Small and beautifully formed series can stand alongside high end
In the current era of Game Of Thrones, Electric Dreams and Star Trek: Discovery, there’s something refreshing and reassuring about the exceptional performance of domestic, overtly British, drama.
The second run of BBC1’s Drama Republic series Doctor Foster may be pushing the bounds of credibility (perhaps that’s a bit harsh – there are no dragons, after all), but it is also pushing international boundaries.
The first run has been sold to a whopping 226 territories and, ahead of Mipcom, BBC Worldwide has struck a major format deal with Russia 1 for an eight-part remake.
This is a staggering performance for a show with no obvious international stars and not much of an elevator pitch: a woman discovers her husband is having an affair and organises a socially awkward dinner party to confront him. It’s hard to think of anything more British.

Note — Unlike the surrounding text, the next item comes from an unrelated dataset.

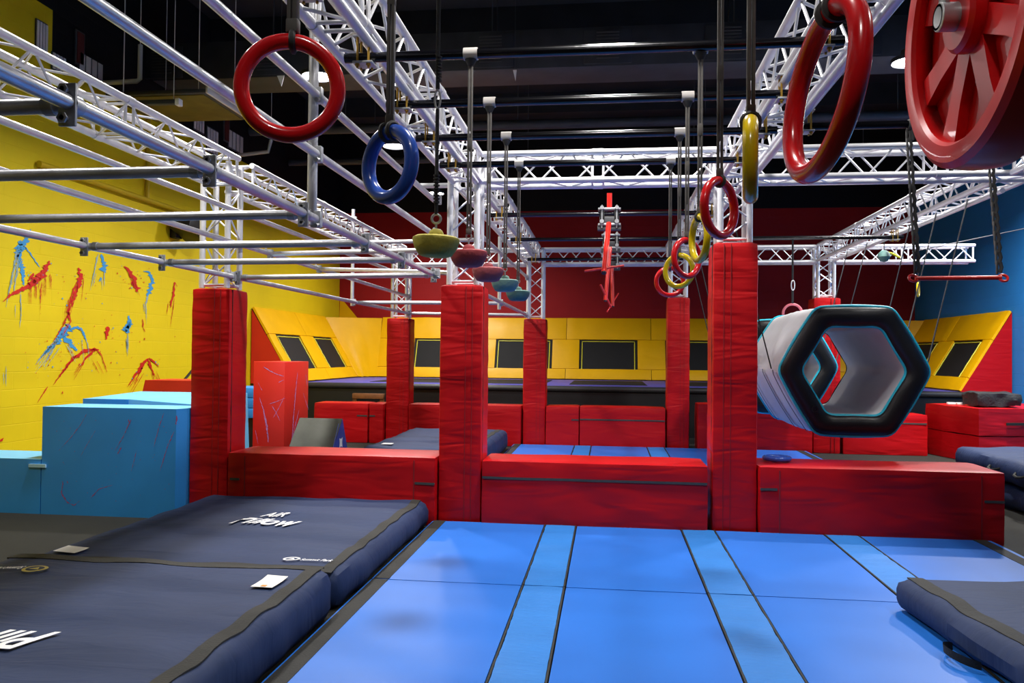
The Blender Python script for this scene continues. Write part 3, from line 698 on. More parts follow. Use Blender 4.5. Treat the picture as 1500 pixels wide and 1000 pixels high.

I’m being flippant, but the point remains – it is the show’s quality and subsequent ratings performance that is behind its success, rather than epic visuals, Hollywood cast or eye-watering budget.
The same is true of ITV’s Two Brothers series Liar, which is two weeks from concluding a barnstorming first run. It has also found significant international success, with All3Media International selling the series to TF1 France and Sundance TV in the US.
“Both BBC1’s Doctor Foster and ITV’s Liar feel like organic, word-of-mouth hits in the old-fashioned, linear mould – and are all the better for it”
Ahead of the Cannes market, the distributor is also reporting strong interest from broadcasters in Scandinavia, New Zealand and Australia.
Like Doctor Foster, it features a small cast and is a simple idea executed superbly. Both feel like organic, word-of-mouth hits in the old-fashioned, linear mould – and are all the better for it.
That’s not to say British broadcasters shouldn’t aspire to make big-budget, high-concept scripted programmes. It would be foolish to be complacent, and terrible if Netflix et al became the only place that producers feel they can take that type of show.
But creative ambition is not measured only by pound signs, and it is worth restating that the likes of Happy Valley and Line Of Duty can stand shoulder to shoulder with The Crown and lose nothing in the comparison.
Much has been written (and many foreheads scratched) about how to define distinctiveness, which is to be one of the key criteria by which Ofcom measures the performance of the BBC’s output.
It should not necessarily mean that BBC shows need to be very different from those of rival broadcasters. Doctor Foster and Liar are cut from the same cloth – and that refl ects well on both ITV and the corporation. Perhaps quality, more than any other factor, is the key to defining distinctiveness.